DATA EXTRACT:
= = = = =
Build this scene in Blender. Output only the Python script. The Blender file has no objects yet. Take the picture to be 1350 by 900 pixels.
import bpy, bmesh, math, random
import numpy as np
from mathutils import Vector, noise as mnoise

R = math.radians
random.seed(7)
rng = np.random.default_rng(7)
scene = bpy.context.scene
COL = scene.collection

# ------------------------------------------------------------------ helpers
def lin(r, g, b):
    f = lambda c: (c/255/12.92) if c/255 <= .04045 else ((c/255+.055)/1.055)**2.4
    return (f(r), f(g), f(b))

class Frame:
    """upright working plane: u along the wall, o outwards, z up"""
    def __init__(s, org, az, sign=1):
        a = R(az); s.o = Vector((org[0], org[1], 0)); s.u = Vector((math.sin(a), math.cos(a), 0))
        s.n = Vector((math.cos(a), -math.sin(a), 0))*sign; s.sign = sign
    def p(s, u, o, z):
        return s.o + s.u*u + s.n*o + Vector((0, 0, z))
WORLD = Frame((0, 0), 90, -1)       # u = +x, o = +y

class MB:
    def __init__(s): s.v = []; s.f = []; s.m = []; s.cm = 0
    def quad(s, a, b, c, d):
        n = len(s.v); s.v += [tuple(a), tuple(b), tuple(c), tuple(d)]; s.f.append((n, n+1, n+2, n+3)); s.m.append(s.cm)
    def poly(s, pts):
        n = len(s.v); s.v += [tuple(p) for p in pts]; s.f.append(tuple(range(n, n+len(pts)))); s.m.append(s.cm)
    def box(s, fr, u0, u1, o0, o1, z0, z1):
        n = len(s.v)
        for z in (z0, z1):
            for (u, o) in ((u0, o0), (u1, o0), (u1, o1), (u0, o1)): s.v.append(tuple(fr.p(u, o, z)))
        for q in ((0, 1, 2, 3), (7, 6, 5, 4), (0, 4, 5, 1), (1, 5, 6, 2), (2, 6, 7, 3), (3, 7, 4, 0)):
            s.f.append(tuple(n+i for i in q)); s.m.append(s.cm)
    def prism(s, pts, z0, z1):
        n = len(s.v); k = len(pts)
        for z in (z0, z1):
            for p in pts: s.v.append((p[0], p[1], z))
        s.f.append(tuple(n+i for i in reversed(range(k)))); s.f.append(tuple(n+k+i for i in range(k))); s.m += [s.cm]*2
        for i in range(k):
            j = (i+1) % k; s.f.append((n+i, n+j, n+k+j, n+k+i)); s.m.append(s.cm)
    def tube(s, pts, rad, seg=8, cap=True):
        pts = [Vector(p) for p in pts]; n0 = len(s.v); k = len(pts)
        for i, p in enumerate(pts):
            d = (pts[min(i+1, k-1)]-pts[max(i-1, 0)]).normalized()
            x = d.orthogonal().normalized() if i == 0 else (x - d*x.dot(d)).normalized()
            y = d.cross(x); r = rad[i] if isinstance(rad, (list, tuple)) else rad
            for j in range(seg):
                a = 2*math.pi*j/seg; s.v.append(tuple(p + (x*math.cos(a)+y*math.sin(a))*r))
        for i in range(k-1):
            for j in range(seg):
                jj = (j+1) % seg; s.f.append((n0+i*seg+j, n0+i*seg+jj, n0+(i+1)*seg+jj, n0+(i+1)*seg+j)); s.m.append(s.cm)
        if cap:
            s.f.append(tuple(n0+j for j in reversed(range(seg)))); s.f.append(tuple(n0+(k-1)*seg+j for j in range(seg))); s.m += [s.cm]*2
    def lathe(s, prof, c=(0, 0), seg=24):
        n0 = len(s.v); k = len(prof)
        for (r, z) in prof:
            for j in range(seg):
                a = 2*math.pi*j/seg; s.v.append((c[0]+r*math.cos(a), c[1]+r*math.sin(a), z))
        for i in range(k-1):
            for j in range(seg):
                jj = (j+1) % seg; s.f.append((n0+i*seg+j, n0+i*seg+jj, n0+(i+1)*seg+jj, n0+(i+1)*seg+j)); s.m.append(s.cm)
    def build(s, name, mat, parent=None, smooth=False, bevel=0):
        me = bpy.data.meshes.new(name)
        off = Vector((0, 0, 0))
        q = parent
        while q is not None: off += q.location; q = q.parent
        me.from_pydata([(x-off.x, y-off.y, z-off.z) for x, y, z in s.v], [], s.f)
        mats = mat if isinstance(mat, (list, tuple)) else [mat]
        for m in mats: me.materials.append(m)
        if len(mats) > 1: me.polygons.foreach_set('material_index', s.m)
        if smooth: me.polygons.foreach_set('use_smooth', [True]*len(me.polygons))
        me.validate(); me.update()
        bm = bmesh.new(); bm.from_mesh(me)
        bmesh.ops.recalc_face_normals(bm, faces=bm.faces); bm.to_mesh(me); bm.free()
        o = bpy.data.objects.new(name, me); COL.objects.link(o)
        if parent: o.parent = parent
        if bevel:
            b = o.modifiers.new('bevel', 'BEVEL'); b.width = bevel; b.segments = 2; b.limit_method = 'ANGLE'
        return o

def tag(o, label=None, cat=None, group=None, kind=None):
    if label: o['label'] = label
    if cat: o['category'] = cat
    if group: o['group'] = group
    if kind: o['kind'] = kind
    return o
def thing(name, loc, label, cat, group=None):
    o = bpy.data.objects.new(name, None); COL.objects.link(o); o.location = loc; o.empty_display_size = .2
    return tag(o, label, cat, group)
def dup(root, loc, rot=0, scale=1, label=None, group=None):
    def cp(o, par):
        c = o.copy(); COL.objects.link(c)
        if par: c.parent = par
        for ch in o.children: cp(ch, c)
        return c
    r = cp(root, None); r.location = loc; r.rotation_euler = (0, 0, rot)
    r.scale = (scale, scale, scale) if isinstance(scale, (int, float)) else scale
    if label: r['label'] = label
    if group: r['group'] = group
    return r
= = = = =
WHAT THIS TASK INVOLVES:
Write out every line exactly as it stands.

EXERCISE RESULT:
Build this scene in Blender. Output only the Python script. The Blender file has no objects yet. Take the picture to be 1350 by 900 pixels.
import bpy, bmesh, math, random
import numpy as np
from mathutils import Vector, noise as mnoise

R = math.radians
random.seed(7)
rng = np.random.default_rng(7)
scene = bpy.context.scene
COL = scene.collection

# ------------------------------------------------------------------ helpers
def lin(r, g, b):
    f = lambda c: (c/255/12.92) if c/255 <= .04045 else ((c/255+.055)/1.055)**2.4
    return (f(r), f(g), f(b))

class Frame:
    """upright working plane: u along the wall, o outwards, z up"""
    def __init__(s, org, az, sign=1):
        a = R(az); s.o = Vector((org[0], org[1], 0)); s.u = Vector((math.sin(a), math.cos(a), 0))
        s.n = Vector((math.cos(a), -math.sin(a), 0))*sign; s.sign = sign
    def p(s, u, o, z):
        return s.o + s.u*u + s.n*o + Vector((0, 0, z))
WORLD = Frame((0, 0), 90, -1)       # u = +x, o = +y

class MB:
    def __init__(s): s.v = []; s.f = []; s.m = []; s.cm = 0
    def quad(s, a, b, c, d):
        n = len(s.v); s.v += [tuple(a), tuple(b), tuple(c), tuple(d)]; s.f.append((n, n+1, n+2, n+3)); s.m.append(s.cm)
    def poly(s, pts):
        n = len(s.v); s.v += [tuple(p) for p in pts]; s.f.append(tuple(range(n, n+len(pts)))); s.m.append(s.cm)
    def box(s, fr, u0, u1, o0, o1, z0, z1):
        n = len(s.v)
        for z in (z0, z1):
            for (u, o) in ((u0, o0), (u1, o0), (u1, o1), (u0, o1)): s.v.append(tuple(fr.p(u, o, z)))
        for q in ((0, 1, 2, 3), (7, 6, 5, 4), (0, 4, 5, 1), (1, 5, 6, 2), (2, 6, 7, 3), (3, 7, 4, 0)):
            s.f.append(tuple(n+i for i in q)); s.m.append(s.cm)
    def prism(s, pts, z0, z1):
        n = len(s.v); k = len(pts)
        for z in (z0, z1):
            for p in pts: s.v.append((p[0], p[1], z))
        s.f.append(tuple(n+i for i in reversed(range(k)))); s.f.append(tuple(n+k+i for i in range(k))); s.m += [s.cm]*2
        for i in range(k):
            j = (i+1) % k; s.f.append((n+i, n+j, n+k+j, n+k+i)); s.m.append(s.cm)
    def tube(s, pts, rad, seg=8, cap=True):
        pts = [Vector(p) for p in pts]; n0 = len(s.v); k = len(pts)
        for i, p in enumerate(pts):
            d = (pts[min(i+1, k-1)]-pts[max(i-1, 0)]).normalized()
            x = d.orthogonal().normalized() if i == 0 else (x - d*x.dot(d)).normalized()
            y = d.cross(x); r = rad[i] if isinstance(rad, (list, tuple)) else rad
            for j in range(seg):
                a = 2*math.pi*j/seg; s.v.append(tuple(p + (x*math.cos(a)+y*math.sin(a))*r))
        for i in range(k-1):
            for j in range(seg):
                jj = (j+1) % seg; s.f.append((n0+i*seg+j, n0+i*seg+jj, n0+(i+1)*seg+jj, n0+(i+1)*seg+j)); s.m.append(s.cm)
        if cap:
            s.f.append(tuple(n0+j for j in reversed(range(seg)))); s.f.append(tuple(n0+(k-1)*seg+j for j in range(seg))); s.m += [s.cm]*2
    def lathe(s, prof, c=(0, 0), seg=24):
        n0 = len(s.v); k = len(prof)
        for (r, z) in prof:
            for j in range(seg):
                a = 2*math.pi*j/seg; s.v.append((c[0]+r*math.cos(a), c[1]+r*math.sin(a), z))
        for i in range(k-1):
            for j in range(seg):
                jj = (j+1) % seg; s.f.append((n0+i*seg+j, n0+i*seg+jj, n0+(i+1)*seg+jj, n0+(i+1)*seg+j)); s.m.append(s.cm)
    def build(s, name, mat, parent=None, smooth=False, bevel=0):
        me = bpy.data.meshes.new(name)
        off = Vector((0, 0, 0))
        q = parent
        while q is not None: off += q.location; q = q.parent
        me.from_pydata([(x-off.x, y-off.y, z-off.z) for x, y, z in s.v], [], s.f)
        mats = mat if isinstance(mat, (list, tuple)) else [mat]
        for m in mats: me.materials.append(m)
        if len(mats) > 1: me.polygons.foreach_set('material_index', s.m)
        if smooth: me.polygons.foreach_set('use_smooth', [True]*len(me.polygons))
        me.validate(); me.update()
        bm = bmesh.new(); bm.from_mesh(me)
        bmesh.ops.recalc_face_normals(bm, faces=bm.faces); bm.to_mesh(me); bm.free()
        o = bpy.data.objects.new(name, me); COL.objects.link(o)
        if parent: o.parent = parent
        if bevel:
            b = o.modifiers.new('bevel', 'BEVEL'); b.width = bevel; b.segments = 2; b.limit_method = 'ANGLE'
        return o

def tag(o, label=None, cat=None, group=None, kind=None):
    if label: o['label'] = label
    if cat: o['category'] = cat
    if group: o['group'] = group
    if kind: o['kind'] = kind
    return o
def thing(name, loc, label, cat, group=None):
    o = bpy.data.objects.new(name, None); COL.objects.link(o); o.location = loc; o.empty_display_size = .2
    return tag(o, label, cat, group)
def dup(root, loc, rot=0, scale=1, label=None, group=None):
    def cp(o, par):
        c = o.copy(); COL.objects.link(c)
        if par: c.parent = par
        for ch in o.children: cp(ch, c)
        return c
    r = cp(root, None); r.location = loc; r.rotation_euler = (0, 0, rot)
    r.scale = (scale, scale, scale) if isinstance(scale, (int, float)) else scale
    if label: r['label'] = label
    if group: r['group'] = group
    return r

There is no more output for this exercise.